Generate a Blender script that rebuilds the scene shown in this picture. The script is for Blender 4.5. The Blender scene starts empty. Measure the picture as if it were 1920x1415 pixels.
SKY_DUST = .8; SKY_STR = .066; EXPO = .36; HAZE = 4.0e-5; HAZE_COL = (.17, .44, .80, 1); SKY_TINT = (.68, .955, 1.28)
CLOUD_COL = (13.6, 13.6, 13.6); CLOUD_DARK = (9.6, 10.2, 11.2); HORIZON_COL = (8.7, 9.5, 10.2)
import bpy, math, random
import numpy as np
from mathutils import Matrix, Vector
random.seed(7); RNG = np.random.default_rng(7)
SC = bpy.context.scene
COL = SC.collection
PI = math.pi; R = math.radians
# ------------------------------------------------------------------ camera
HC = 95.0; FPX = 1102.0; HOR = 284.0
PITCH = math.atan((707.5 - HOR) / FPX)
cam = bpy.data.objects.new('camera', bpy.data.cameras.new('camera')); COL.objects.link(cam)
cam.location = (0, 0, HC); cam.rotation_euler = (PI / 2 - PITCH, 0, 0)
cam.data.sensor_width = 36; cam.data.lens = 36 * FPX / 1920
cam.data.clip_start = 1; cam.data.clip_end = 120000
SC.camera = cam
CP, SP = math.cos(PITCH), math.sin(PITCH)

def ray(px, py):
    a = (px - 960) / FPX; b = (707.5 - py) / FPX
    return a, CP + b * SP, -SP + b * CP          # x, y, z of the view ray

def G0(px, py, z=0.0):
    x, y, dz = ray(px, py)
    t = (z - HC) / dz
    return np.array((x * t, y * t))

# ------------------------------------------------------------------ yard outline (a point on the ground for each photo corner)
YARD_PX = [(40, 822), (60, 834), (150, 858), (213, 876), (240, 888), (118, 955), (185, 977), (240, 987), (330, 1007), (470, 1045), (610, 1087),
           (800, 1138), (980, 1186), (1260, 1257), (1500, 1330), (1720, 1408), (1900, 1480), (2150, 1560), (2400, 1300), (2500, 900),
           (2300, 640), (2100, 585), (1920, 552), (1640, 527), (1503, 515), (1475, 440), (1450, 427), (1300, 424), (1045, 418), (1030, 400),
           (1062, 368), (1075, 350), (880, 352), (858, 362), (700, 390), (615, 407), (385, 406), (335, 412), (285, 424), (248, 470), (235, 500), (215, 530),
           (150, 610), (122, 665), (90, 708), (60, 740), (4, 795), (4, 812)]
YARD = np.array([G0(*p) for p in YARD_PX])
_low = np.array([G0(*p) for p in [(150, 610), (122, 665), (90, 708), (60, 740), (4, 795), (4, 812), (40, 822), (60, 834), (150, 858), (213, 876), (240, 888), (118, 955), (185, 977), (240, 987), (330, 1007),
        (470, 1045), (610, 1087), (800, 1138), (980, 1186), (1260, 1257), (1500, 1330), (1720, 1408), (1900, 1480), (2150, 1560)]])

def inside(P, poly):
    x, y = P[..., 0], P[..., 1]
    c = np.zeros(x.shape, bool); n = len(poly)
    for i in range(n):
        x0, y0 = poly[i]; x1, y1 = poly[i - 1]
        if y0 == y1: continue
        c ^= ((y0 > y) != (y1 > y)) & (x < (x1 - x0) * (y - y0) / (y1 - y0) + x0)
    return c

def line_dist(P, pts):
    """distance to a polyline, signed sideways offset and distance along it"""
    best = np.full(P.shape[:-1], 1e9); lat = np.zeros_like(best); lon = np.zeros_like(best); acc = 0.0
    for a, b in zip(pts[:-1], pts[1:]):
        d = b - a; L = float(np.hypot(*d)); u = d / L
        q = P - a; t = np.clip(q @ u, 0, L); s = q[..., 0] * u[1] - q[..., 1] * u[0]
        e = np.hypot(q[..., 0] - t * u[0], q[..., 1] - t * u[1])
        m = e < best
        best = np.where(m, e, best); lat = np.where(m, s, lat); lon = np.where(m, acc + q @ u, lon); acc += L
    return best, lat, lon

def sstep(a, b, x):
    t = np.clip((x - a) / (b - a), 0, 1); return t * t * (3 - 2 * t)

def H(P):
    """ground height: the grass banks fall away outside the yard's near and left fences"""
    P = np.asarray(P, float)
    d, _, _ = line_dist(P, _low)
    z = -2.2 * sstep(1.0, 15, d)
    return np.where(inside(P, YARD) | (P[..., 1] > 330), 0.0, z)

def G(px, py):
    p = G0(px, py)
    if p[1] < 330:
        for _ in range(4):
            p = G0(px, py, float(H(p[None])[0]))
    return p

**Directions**
All of the lines above must be returned exactly.

**Result of this exercise**
Generate a Blender script that rebuilds the scene shown in this picture. The script is for Blender 4.5. The Blender scene starts empty. Measure the picture as if it were 1920x1415 pixels.
SKY_DUST = .8; SKY_STR = .066; EXPO = .36; HAZE = 4.0e-5; HAZE_COL = (.17, .44, .80, 1); SKY_TINT = (.68, .955, 1.28)
CLOUD_COL = (13.6, 13.6, 13.6); CLOUD_DARK = (9.6, 10.2, 11.2); HORIZON_COL = (8.7, 9.5, 10.2)
import bpy, math, random
import numpy as np
from mathutils import Matrix, Vector
random.seed(7); RNG = np.random.default_rng(7)
SC = bpy.context.scene
COL = SC.collection
PI = math.pi; R = math.radians
# ------------------------------------------------------------------ camera
HC = 95.0; FPX = 1102.0; HOR = 284.0
PITCH = math.atan((707.5 - HOR) / FPX)
cam = bpy.data.objects.new('camera', bpy.data.cameras.new('camera')); COL.objects.link(cam)
cam.location = (0, 0, HC); cam.rotation_euler = (PI / 2 - PITCH, 0, 0)
cam.data.sensor_width = 36; cam.data.lens = 36 * FPX / 1920
cam.data.clip_start = 1; cam.data.clip_end = 120000
SC.camera = cam
CP, SP = math.cos(PITCH), math.sin(PITCH)

def ray(px, py):
    a = (px - 960) / FPX; b = (707.5 - py) / FPX
    return a, CP + b * SP, -SP + b * CP          # x, y, z of the view ray

def G0(px, py, z=0.0):
    x, y, dz = ray(px, py)
    t = (z - HC) / dz
    return np.array((x * t, y * t))

# ------------------------------------------------------------------ yard outline (a point on the ground for each photo corner)
YARD_PX = [(40, 822), (60, 834), (150, 858), (213, 876), (240, 888), (118, 955), (185, 977), (240, 987), (330, 1007), (470, 1045), (610, 1087),
           (800, 1138), (980, 1186), (1260, 1257), (1500, 1330), (1720, 1408), (1900, 1480), (2150, 1560), (2400, 1300), (2500, 900),
           (2300, 640), (2100, 585), (1920, 552), (1640, 527), (1503, 515), (1475, 440), (1450, 427), (1300, 424), (1045, 418), (1030, 400),
           (1062, 368), (1075, 350), (880, 352), (858, 362), (700, 390), (615, 407), (385, 406), (335, 412), (285, 424), (248, 470), (235, 500), (215, 530),
           (150, 610), (122, 665), (90, 708), (60, 740), (4, 795), (4, 812)]
YARD = np.array([G0(*p) for p in YARD_PX])
_low = np.array([G0(*p) for p in [(150, 610), (122, 665), (90, 708), (60, 740), (4, 795), (4, 812), (40, 822), (60, 834), (150, 858), (213, 876), (240, 888), (118, 955), (185, 977), (240, 987), (330, 1007),
        (470, 1045), (610, 1087), (800, 1138), (980, 1186), (1260, 1257), (1500, 1330), (1720, 1408), (1900, 1480), (2150, 1560)]])

def inside(P, poly):
    x, y = P[..., 0], P[..., 1]
    c = np.zeros(x.shape, bool); n = len(poly)
    for i in range(n):
        x0, y0 = poly[i]; x1, y1 = poly[i - 1]
        if y0 == y1: continue
        c ^= ((y0 > y) != (y1 > y)) & (x < (x1 - x0) * (y - y0) / (y1 - y0) + x0)
    return c

def line_dist(P, pts):
    """distance to a polyline, signed sideways offset and distance along it"""
    best = np.full(P.shape[:-1], 1e9); lat = np.zeros_like(best); lon = np.zeros_like(best); acc = 0.0
    for a, b in zip(pts[:-1], pts[1:]):
        d = b - a; L = float(np.hypot(*d)); u = d / L
        q = P - a; t = np.clip(q @ u, 0, L); s = q[..., 0] * u[1] - q[..., 1] * u[0]
        e = np.hypot(q[..., 0] - t * u[0], q[..., 1] - t * u[1])
        m = e < best
        best = np.where(m, e, best); lat = np.where(m, s, lat); lon = np.where(m, acc + q @ u, lon); acc += L
    return best, lat, lon

def sstep(a, b, x):
    t = np.clip((x - a) / (b - a), 0, 1); return t * t * (3 - 2 * t)

def H(P):
    """ground height: the grass banks fall away outside the yard's near and left fences"""
    P = np.asarray(P, float)
    d, _, _ = line_dist(P, _low)
    z = -2.2 * sstep(1.0, 15, d)
    return np.where(inside(P, YARD) | (P[..., 1] > 330), 0.0, z)

def G(px, py):
    p = G0(px, py)
    if p[1] < 330:
        for _ in range(4):
            p = G0(px, py, float(H(p[None])[0]))
    return p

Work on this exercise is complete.